Direction
Output exactly the lines from the first one down to the line containing "COL = scene.collection", inclusive.
* START *
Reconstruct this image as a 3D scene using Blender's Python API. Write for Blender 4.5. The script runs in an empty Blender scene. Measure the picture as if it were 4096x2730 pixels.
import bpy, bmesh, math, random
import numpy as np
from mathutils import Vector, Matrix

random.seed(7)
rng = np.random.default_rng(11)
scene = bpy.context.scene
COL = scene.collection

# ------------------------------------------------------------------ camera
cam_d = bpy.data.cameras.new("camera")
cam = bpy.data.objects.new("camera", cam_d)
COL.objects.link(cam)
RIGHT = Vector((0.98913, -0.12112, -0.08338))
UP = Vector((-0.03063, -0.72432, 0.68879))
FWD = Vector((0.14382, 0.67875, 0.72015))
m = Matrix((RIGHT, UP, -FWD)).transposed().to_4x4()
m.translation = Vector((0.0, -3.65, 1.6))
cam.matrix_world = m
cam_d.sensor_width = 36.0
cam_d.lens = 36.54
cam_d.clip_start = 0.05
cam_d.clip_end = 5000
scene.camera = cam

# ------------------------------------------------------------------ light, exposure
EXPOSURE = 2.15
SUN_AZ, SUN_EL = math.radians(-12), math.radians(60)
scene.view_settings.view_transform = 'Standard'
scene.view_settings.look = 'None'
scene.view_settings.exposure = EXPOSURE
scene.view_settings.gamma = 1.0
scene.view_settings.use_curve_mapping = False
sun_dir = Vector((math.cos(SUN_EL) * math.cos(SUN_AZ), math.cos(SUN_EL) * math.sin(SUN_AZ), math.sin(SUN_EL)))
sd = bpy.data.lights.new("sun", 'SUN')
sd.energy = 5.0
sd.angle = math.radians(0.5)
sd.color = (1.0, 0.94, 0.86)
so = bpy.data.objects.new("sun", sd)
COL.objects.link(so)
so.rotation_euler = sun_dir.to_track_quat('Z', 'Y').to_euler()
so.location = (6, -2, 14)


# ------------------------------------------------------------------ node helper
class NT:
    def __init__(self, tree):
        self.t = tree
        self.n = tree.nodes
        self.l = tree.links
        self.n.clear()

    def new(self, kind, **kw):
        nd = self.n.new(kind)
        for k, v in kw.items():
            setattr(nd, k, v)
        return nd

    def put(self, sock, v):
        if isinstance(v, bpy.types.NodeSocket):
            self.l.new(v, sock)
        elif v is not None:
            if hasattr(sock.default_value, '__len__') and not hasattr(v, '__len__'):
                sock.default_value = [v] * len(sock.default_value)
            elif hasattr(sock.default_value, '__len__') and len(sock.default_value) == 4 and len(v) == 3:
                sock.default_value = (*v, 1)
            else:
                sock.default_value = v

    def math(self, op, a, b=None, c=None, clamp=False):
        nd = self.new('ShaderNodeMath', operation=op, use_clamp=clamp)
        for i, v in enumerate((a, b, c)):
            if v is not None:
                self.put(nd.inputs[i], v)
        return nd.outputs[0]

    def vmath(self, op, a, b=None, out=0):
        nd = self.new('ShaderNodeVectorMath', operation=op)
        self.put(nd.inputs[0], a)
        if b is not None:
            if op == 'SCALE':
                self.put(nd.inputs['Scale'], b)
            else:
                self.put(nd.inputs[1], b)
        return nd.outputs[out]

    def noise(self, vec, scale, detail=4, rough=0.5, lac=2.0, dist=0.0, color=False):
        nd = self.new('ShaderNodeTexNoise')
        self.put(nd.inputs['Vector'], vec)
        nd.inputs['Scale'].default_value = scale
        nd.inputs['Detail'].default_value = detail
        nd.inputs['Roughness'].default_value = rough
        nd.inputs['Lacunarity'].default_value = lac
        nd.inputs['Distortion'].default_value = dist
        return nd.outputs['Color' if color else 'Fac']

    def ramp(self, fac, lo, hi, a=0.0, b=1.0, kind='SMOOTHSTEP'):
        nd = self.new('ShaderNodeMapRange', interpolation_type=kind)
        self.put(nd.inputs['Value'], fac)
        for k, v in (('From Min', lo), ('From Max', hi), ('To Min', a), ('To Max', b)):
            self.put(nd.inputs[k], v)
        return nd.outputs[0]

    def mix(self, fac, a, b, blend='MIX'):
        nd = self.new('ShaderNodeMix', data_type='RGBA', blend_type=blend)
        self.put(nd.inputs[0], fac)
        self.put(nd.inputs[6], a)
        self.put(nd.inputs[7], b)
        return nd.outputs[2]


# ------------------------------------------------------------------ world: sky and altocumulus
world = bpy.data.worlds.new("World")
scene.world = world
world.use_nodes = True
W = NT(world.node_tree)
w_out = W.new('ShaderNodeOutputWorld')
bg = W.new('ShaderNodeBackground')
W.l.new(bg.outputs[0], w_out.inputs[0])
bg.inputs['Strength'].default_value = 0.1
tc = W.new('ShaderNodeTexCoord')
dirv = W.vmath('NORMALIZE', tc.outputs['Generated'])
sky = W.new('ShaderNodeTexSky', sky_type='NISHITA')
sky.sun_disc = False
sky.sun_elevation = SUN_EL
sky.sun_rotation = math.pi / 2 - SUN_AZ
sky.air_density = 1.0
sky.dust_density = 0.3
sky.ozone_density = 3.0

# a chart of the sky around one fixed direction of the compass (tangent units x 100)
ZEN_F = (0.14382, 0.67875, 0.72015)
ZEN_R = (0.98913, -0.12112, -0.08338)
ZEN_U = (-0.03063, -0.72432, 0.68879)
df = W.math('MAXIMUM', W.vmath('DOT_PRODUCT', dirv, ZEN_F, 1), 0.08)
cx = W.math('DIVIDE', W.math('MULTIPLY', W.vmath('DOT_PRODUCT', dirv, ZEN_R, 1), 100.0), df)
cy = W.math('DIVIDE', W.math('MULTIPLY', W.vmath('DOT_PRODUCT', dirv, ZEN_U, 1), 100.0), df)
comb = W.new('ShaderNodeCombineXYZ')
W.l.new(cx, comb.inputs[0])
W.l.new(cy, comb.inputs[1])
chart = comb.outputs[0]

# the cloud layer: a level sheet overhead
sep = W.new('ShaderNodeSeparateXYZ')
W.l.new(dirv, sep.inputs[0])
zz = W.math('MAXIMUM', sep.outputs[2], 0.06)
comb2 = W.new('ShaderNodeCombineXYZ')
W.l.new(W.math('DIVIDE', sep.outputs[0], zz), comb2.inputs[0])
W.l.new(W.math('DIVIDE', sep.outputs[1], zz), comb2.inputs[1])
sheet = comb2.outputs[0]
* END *
Solution for this exercise
Reconstruct this image as a 3D scene using Blender's Python API. Write for Blender 4.5. The script runs in an empty Blender scene. Measure the picture as if it were 4096x2730 pixels.
import bpy, bmesh, math, random
import numpy as np
from mathutils import Vector, Matrix

random.seed(7)
rng = np.random.default_rng(11)
scene = bpy.context.scene
COL = scene.collection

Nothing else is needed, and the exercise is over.